REPUBLIKA.CO.ID, SURABAYA – Pengurus Wilayah Nahdlatul Ulama (PWNU) Jawa Timur melakukan kajian (bahtsul masail) dalam rangka menyikapi vonis hukuman kebiri bagi pelaku pedofilia di Mojokerto, Jatim.
Bahtsul masail tersebut menyimpulkan, PWNU Jatim tidak setuju dengan hukuman kebiri. Karena selain tidak sesuai dengan hukum Islam, hukuman kebiri juga melanggar hak asasi manusia.
"PWNU tidak setuju adanya hukuman kebiri. Mudharatnya disamping tadi kontra dengan hukum Islam, adalah hukum itu harus melindungi hak-hak asasi daripada umat manusia. Dalam ini ada lima, salah satunya hak untuk berketurunan," kata Ketua Lembaga Bahtsul Masail PWNU Jatim, Ahmad Asyhar Shofwan, di Kantor PWNU Jatim, Surabaya, Kamis (29/8).
Asyhar menjelaskan, hukum pidana kebiri kimia bagi pelaku kejahatan seksual terhadap anak dapat dikategorikan sebagai takzir. Yaitu hukuman yang belum ditetapkan syariat, dan diserahkan kepada hakim.
Namun demikian, kata dia, tidak diperbolehkan sebab takzir harus berdasarkan kemaslahatan. Mayoritas ulama mensyaratkan takzir tidak berdampak negatif, sementara kebiri kimia tidak hanya merusak organ reproduksi tapi dapat merusak organ yang lain. “Serta berdampak negatif pada kondisi psikologis pelaku," ujar Ashyar.
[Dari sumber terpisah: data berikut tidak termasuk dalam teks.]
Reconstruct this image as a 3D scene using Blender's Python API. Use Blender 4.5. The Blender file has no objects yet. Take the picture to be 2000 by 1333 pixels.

Ashyar menyatakan, pelaku pedofilia memang harus dihukum seberat-beratnya. Bahkan, kata dia, kalau perlu dihukum mati supaya menimbulkan efek jera.
Namun demikian, PWNU Jatim tidak setuju jika hukum yang diterapkan adalah hukum kebiri kimia. Karena menurutnya, kesan hukum kebiri kimia adalah balas dendam.
"Yang jelas harus dihukum berat. Tadi misalnya hukuman mati, karena dengan mati itu otomatis pelaku akan jera karena langsung mati. Kebiri itu menyiksa. Karena ini semangatnya seakan-akan pembalasan. “Bukan untuk rehabilitasi dan berlaku baik," kata Ashyar.
Sebelumnya, Hakim Pengadilan Negeri (PN) Mojokerto memvonis Muhammad Aris (20) dengan hukuman kebiri, karena terbukti melakukan kekerasan seksual terhadap sembilan anak.
Pro kontra pun mengemuka. Para aktivis Hak Asasi Manusia (HAM) menganggapnya sebagai suatu pelanggaran.
Ikatan Dokter Indonesia (IDI) juga menolak menjadi eksekutor karena bertentangan dengan sumpah dan kode etik profesi. Sementara di sisi lain banyak yang mendukung mengingat semakin meningkatnya kejahatan seksual terhadap anak.